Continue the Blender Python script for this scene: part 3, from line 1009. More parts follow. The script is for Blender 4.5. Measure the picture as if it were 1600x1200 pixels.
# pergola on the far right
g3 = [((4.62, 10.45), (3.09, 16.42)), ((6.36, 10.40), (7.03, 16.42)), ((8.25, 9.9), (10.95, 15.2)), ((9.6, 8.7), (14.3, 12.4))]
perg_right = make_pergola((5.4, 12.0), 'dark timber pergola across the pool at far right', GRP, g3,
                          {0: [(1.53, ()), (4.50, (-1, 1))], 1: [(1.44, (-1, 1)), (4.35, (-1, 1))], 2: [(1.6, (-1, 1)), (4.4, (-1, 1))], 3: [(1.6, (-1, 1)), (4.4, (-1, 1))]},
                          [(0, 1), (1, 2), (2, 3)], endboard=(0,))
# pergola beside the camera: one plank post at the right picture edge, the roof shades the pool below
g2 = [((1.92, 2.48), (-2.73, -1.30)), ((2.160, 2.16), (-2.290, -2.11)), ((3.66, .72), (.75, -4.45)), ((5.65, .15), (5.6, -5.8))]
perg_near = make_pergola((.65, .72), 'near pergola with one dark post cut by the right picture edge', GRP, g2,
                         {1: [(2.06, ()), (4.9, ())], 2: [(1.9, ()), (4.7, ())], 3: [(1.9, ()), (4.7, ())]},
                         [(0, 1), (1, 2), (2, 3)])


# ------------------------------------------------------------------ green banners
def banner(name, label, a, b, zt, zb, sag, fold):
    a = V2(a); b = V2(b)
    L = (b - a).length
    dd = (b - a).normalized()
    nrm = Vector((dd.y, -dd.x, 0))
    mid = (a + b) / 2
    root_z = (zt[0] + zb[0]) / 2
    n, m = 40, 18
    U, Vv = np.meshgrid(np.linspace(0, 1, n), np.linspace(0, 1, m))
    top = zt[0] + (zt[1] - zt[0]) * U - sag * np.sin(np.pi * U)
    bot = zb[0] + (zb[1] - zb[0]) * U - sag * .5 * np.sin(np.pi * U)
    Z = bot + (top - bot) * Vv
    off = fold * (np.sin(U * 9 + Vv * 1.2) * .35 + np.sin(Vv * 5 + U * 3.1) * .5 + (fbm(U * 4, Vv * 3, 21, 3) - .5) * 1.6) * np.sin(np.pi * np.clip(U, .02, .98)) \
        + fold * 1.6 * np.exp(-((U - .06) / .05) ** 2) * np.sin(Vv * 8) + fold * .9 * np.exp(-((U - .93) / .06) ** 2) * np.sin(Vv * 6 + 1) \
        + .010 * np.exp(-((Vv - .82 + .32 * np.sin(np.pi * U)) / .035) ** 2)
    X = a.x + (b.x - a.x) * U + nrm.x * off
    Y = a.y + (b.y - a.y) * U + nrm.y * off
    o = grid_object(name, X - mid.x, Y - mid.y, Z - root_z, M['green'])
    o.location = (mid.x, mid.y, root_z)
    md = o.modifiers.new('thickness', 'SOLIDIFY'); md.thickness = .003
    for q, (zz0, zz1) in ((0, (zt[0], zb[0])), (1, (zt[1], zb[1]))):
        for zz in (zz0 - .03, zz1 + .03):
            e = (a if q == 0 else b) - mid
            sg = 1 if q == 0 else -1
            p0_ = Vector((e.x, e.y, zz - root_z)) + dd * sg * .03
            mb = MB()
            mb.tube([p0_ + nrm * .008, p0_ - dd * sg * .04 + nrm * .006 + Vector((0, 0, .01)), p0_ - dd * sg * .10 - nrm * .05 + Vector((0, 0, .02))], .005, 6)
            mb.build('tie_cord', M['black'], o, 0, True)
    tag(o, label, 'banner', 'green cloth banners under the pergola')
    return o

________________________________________

=== WORK TO COMPLETE ===
Return each line of the data exactly as written above.

=== EXERCISE SOLUTION ===
Continue the Blender Python script for this scene: part 3, from line 1009. More parts follow. The script is for Blender 4.5. Measure the picture as if it were 1600x1200 pixels.
# pergola on the far right
g3 = [((4.62, 10.45), (3.09, 16.42)), ((6.36, 10.40), (7.03, 16.42)), ((8.25, 9.9), (10.95, 15.2)), ((9.6, 8.7), (14.3, 12.4))]
perg_right = make_pergola((5.4, 12.0), 'dark timber pergola across the pool at far right', GRP, g3,
                          {0: [(1.53, ()), (4.50, (-1, 1))], 1: [(1.44, (-1, 1)), (4.35, (-1, 1))], 2: [(1.6, (-1, 1)), (4.4, (-1, 1))], 3: [(1.6, (-1, 1)), (4.4, (-1, 1))]},
                          [(0, 1), (1, 2), (2, 3)], endboard=(0,))
# pergola beside the camera: one plank post at the right picture edge, the roof shades the pool below
g2 = [((1.92, 2.48), (-2.73, -1.30)), ((2.160, 2.16), (-2.290, -2.11)), ((3.66, .72), (.75, -4.45)), ((5.65, .15), (5.6, -5.8))]
perg_near = make_pergola((.65, .72), 'near pergola with one dark post cut by the right picture edge', GRP, g2,
                         {1: [(2.06, ()), (4.9, ())], 2: [(1.9, ()), (4.7, ())], 3: [(1.9, ()), (4.7, ())]},
                         [(0, 1), (1, 2), (2, 3)])


# ------------------------------------------------------------------ green banners
def banner(name, label, a, b, zt, zb, sag, fold):
    a = V2(a); b = V2(b)
    L = (b - a).length
    dd = (b - a).normalized()
    nrm = Vector((dd.y, -dd.x, 0))
    mid = (a + b) / 2
    root_z = (zt[0] + zb[0]) / 2
    n, m = 40, 18
    U, Vv = np.meshgrid(np.linspace(0, 1, n), np.linspace(0, 1, m))
    top = zt[0] + (zt[1] - zt[0]) * U - sag * np.sin(np.pi * U)
    bot = zb[0] + (zb[1] - zb[0]) * U - sag * .5 * np.sin(np.pi * U)
    Z = bot + (top - bot) * Vv
    off = fold * (np.sin(U * 9 + Vv * 1.2) * .35 + np.sin(Vv * 5 + U * 3.1) * .5 + (fbm(U * 4, Vv * 3, 21, 3) - .5) * 1.6) * np.sin(np.pi * np.clip(U, .02, .98)) \
        + fold * 1.6 * np.exp(-((U - .06) / .05) ** 2) * np.sin(Vv * 8) + fold * .9 * np.exp(-((U - .93) / .06) ** 2) * np.sin(Vv * 6 + 1) \
        + .010 * np.exp(-((Vv - .82 + .32 * np.sin(np.pi * U)) / .035) ** 2)
    X = a.x + (b.x - a.x) * U + nrm.x * off
    Y = a.y + (b.y - a.y) * U + nrm.y * off
    o = grid_object(name, X - mid.x, Y - mid.y, Z - root_z, M['green'])
    o.location = (mid.x, mid.y, root_z)
    md = o.modifiers.new('thickness', 'SOLIDIFY'); md.thickness = .003
    for q, (zz0, zz1) in ((0, (zt[0], zb[0])), (1, (zt[1], zb[1]))):
        for zz in (zz0 - .03, zz1 + .03):
            e = (a if q == 0 else b) - mid
            sg = 1 if q == 0 else -1
            p0_ = Vector((e.x, e.y, zz - root_z)) + dd * sg * .03
            mb = MB()
            mb.tube([p0_ + nrm * .008, p0_ - dd * sg * .04 + nrm * .006 + Vector((0, 0, .01)), p0_ - dd * sg * .10 - nrm * .05 + Vector((0, 0, .02))], .005, 6)
            mb.build('tie_cord', M['black'], o, 0, True)
    tag(o, label, 'banner', 'green cloth banners under the pergola')
    return o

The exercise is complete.